##### DATA PROVIDED

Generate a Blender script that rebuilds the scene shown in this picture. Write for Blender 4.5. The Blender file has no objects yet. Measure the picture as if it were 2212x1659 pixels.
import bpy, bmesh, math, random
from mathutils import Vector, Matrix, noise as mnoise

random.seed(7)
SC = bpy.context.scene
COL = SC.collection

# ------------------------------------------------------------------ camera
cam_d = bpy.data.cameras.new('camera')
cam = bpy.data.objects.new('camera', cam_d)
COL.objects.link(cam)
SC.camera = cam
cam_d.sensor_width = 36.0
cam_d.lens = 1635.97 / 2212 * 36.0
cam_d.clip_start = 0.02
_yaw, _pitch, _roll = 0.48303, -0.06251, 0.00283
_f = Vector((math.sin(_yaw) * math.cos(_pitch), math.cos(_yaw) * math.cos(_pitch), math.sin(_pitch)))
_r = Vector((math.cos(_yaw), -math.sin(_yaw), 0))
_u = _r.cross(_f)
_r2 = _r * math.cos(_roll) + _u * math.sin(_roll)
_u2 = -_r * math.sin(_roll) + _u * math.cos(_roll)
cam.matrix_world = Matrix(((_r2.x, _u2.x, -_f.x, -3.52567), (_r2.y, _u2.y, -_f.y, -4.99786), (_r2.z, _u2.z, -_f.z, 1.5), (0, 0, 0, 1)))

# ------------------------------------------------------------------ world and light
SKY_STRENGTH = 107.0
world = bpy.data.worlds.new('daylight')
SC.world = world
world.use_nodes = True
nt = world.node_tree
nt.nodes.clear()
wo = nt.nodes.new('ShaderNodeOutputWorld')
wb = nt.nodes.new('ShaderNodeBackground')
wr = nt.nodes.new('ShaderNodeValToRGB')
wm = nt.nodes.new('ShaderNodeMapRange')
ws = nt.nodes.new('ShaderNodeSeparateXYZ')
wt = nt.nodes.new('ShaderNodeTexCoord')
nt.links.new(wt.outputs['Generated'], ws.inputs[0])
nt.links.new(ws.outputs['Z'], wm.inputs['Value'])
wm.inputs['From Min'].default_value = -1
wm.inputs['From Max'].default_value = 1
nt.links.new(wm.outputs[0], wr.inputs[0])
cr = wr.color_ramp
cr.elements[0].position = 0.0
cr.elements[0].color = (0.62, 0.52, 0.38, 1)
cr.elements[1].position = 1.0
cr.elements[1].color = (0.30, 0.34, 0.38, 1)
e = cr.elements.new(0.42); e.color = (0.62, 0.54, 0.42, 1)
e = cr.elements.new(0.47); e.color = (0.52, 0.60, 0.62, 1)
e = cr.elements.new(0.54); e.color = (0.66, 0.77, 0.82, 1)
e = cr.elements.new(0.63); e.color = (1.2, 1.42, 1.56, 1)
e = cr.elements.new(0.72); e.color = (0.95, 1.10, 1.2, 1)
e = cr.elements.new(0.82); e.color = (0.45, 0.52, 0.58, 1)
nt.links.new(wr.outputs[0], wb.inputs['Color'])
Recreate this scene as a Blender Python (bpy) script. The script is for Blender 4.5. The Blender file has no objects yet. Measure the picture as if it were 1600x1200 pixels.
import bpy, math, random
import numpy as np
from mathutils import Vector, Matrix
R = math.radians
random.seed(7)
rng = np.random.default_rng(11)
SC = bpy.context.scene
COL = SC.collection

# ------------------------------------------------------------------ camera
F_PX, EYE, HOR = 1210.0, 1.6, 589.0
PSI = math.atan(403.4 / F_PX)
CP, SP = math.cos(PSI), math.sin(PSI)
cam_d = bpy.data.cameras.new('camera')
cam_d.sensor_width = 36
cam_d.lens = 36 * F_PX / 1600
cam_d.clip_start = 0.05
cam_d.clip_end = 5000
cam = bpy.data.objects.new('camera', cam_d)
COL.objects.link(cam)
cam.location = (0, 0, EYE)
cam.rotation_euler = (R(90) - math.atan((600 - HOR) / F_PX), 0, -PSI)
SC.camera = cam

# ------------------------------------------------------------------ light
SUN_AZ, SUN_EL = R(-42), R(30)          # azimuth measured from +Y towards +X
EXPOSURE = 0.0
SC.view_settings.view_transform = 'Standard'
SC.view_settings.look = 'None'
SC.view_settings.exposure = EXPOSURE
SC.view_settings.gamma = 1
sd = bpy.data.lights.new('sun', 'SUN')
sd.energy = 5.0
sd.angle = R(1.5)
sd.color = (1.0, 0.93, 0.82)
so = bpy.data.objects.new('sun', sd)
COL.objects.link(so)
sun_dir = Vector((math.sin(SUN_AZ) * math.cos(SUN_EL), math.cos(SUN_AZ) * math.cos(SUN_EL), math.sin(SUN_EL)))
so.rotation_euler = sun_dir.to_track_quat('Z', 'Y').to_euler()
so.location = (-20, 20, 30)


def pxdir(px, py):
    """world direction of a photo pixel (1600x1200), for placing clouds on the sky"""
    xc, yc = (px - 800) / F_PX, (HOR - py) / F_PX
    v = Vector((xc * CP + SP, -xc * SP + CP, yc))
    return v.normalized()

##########

Return exactly the leading lines of the listing, stopping after the line in which "1.5), (0, 0, 0, 1)))" occurs.

Generate a Blender script that rebuilds the scene shown in this picture. Write for Blender 4.5. The Blender file has no objects yet. Measure the picture as if it were 2212x1659 pixels.
import bpy, bmesh, math, random
from mathutils import Vector, Matrix, noise as mnoise

random.seed(7)
SC = bpy.context.scene
COL = SC.collection

# ------------------------------------------------------------------ camera
cam_d = bpy.data.cameras.new('camera')
cam = bpy.data.objects.new('camera', cam_d)
COL.objects.link(cam)
SC.camera = cam
cam_d.sensor_width = 36.0
cam_d.lens = 1635.97 / 2212 * 36.0
cam_d.clip_start = 0.02
_yaw, _pitch, _roll = 0.48303, -0.06251, 0.00283
_f = Vector((math.sin(_yaw) * math.cos(_pitch), math.cos(_yaw) * math.cos(_pitch), math.sin(_pitch)))
_r = Vector((math.cos(_yaw), -math.sin(_yaw), 0))
_u = _r.cross(_f)
_r2 = _r * math.cos(_roll) + _u * math.sin(_roll)
_u2 = -_r * math.sin(_roll) + _u * math.cos(_roll)
cam.matrix_world = Matrix(((_r2.x, _u2.x, -_f.x, -3.52567), (_r2.y, _u2.y, -_f.y, -4.99786), (_r2.z, _u2.z, -_f.z, 1.5), (0, 0, 0, 1)))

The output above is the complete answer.